Which in Dessau at least, I think, looks kind of beautiful.

davidthedesigner

I've never had any doubt that they were referencing the Bauhaus 'look' - and it's been described as 'housed in a former 1940's banana warehouse, which was altered beyond recognition in the conversion to resemble a building in the International Modernist style of the 1930s'.

But the first principle of the Bauhaus was that 'form follows function', which is precisely why the Dessau sign looks spot-on and why the Thames-side one looks crap.

Richard

Now come off the fence David. Do you like it or not?

davidthedesigner

All you have to do is ask yourself:- if Alan Fletcher were to have designed the external signage for the Design Museum would he have chosen to do it vertically in Gill Sans Condensed? No, he damn well wouldn't - he would have done something a 1,000 times better.

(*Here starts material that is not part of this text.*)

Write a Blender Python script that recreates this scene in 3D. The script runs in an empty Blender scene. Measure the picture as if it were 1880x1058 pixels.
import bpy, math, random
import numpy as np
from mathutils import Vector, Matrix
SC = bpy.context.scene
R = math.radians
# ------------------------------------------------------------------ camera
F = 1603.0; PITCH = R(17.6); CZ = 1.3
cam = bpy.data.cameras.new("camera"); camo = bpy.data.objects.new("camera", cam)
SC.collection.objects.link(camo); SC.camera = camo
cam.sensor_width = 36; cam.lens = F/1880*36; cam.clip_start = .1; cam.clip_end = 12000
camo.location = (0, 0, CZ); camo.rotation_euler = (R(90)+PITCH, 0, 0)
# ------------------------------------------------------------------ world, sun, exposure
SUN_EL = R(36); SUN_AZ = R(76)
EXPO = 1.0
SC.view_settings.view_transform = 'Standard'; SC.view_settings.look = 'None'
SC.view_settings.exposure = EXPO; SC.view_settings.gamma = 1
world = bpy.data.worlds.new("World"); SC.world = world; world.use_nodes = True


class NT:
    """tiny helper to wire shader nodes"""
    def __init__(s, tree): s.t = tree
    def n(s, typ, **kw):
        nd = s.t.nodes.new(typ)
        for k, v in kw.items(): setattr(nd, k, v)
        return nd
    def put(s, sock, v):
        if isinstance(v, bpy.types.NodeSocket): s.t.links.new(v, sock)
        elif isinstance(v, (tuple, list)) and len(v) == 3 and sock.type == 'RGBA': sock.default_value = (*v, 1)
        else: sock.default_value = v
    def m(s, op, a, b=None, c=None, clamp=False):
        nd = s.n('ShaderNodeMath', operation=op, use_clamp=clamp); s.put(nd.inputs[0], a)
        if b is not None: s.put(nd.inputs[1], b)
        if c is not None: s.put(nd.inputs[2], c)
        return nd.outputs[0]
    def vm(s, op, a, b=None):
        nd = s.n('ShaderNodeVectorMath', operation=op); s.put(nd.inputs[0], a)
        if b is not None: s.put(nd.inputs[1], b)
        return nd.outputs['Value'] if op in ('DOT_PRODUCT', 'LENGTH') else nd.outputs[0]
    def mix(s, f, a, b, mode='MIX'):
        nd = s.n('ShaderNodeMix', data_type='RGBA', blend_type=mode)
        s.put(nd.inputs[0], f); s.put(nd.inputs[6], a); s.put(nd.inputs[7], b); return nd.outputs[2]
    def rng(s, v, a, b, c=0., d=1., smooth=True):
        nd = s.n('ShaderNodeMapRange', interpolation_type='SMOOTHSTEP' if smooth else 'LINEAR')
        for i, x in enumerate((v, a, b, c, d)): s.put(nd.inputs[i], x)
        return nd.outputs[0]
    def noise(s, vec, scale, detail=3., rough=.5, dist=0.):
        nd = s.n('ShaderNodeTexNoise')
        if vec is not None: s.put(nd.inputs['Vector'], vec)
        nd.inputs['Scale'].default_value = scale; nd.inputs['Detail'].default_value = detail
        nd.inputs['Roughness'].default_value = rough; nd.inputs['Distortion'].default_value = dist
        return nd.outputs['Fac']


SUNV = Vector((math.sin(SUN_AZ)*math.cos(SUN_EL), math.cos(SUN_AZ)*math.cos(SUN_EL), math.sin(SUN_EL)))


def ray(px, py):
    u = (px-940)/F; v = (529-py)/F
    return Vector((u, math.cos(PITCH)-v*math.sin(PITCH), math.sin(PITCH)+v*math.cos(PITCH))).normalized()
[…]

Maybe even something as good as the 1,000-letter façade (he said modestly, plugging his own blog).

Richard

I think he'd have knocked up one of those collages!

(Only joking).

Lebowski

Sorry, very late to this one, but I think there's a lot of examples within the Design Museum of poor design, or at the very least missed opportunities. For example, they should have the most interesting tickets of any museum in London, but they're just bog standard ones like you get elsewhere. Plus the typeface as you've mentioned above.

As an aside, I think it's always a good discipline to ask, "What Would Alan (Fletcher) Do?". In fact, that might make quite a good t-shirt.